▶ [EXERCISE]
Write out all lines holding the word "scene".

#### INFORMATION SUPPLIED

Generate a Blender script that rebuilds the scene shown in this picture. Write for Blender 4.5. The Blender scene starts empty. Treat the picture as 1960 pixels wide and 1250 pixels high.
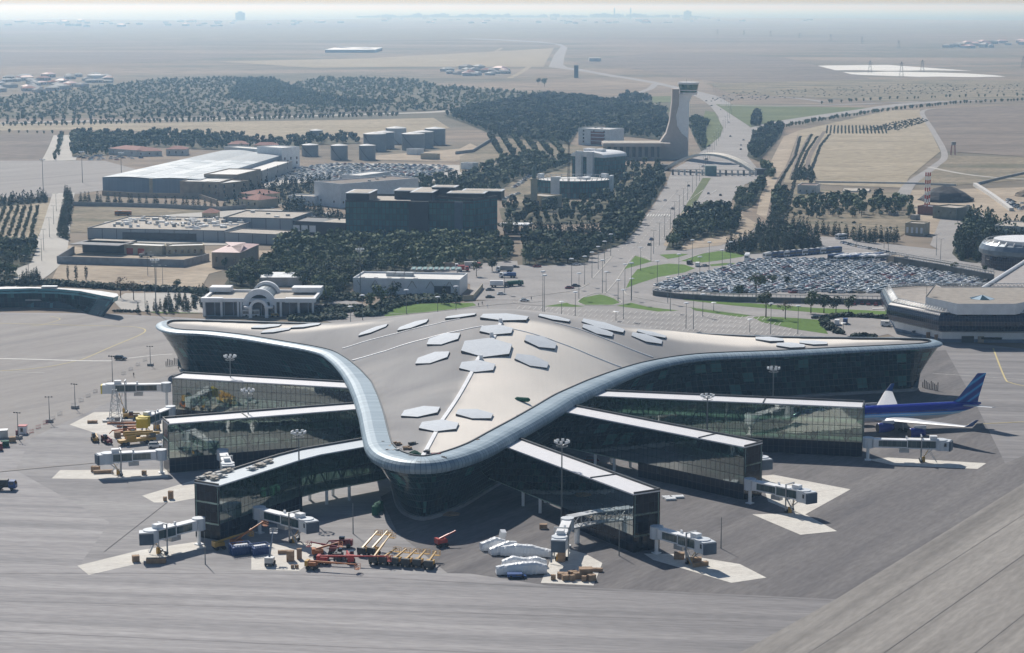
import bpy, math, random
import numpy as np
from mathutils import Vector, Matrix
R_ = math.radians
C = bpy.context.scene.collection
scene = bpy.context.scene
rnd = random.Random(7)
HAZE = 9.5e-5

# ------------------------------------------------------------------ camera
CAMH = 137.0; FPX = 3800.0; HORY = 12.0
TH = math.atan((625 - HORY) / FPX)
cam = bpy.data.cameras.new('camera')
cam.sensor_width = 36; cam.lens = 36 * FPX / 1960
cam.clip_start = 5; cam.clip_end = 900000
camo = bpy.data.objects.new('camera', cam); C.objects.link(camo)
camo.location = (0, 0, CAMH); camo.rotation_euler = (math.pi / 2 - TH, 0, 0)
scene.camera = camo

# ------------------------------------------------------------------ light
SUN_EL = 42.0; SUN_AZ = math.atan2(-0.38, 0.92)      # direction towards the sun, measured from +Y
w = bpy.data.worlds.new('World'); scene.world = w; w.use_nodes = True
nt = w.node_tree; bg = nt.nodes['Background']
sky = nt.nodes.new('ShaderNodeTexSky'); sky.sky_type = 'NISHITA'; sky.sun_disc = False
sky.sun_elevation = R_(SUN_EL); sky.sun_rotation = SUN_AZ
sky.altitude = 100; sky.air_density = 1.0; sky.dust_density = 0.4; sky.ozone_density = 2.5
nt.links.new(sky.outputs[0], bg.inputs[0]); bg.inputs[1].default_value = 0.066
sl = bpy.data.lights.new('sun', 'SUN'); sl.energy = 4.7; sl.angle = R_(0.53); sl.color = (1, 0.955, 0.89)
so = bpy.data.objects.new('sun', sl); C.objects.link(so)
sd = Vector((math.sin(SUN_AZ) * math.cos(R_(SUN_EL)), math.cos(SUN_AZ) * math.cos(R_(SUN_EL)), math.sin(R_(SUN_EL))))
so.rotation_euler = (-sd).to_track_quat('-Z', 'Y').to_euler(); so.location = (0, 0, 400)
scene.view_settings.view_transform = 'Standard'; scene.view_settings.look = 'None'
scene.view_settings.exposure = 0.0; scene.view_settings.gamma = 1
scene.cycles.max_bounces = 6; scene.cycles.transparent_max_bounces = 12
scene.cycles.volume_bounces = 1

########

▶ [EXERCISE RESULT]
Generate a Blender script that rebuilds the scene shown in this picture. Write for Blender 4.5. The Blender scene starts empty. Treat the picture as 1960 pixels wide and 1250 pixels high.
C = bpy.context.scene.collection
scene = bpy.context.scene
scene.camera = camo
w = bpy.data.worlds.new('World'); scene.world = w; w.use_nodes = True
scene.view_settings.view_transform = 'Standard'; scene.view_settings.look = 'None'
scene.view_settings.exposure = 0.0; scene.view_settings.gamma = 1
scene.cycles.max_bounces = 6; scene.cycles.transparent_max_bounces = 12
scene.cycles.volume_bounces = 1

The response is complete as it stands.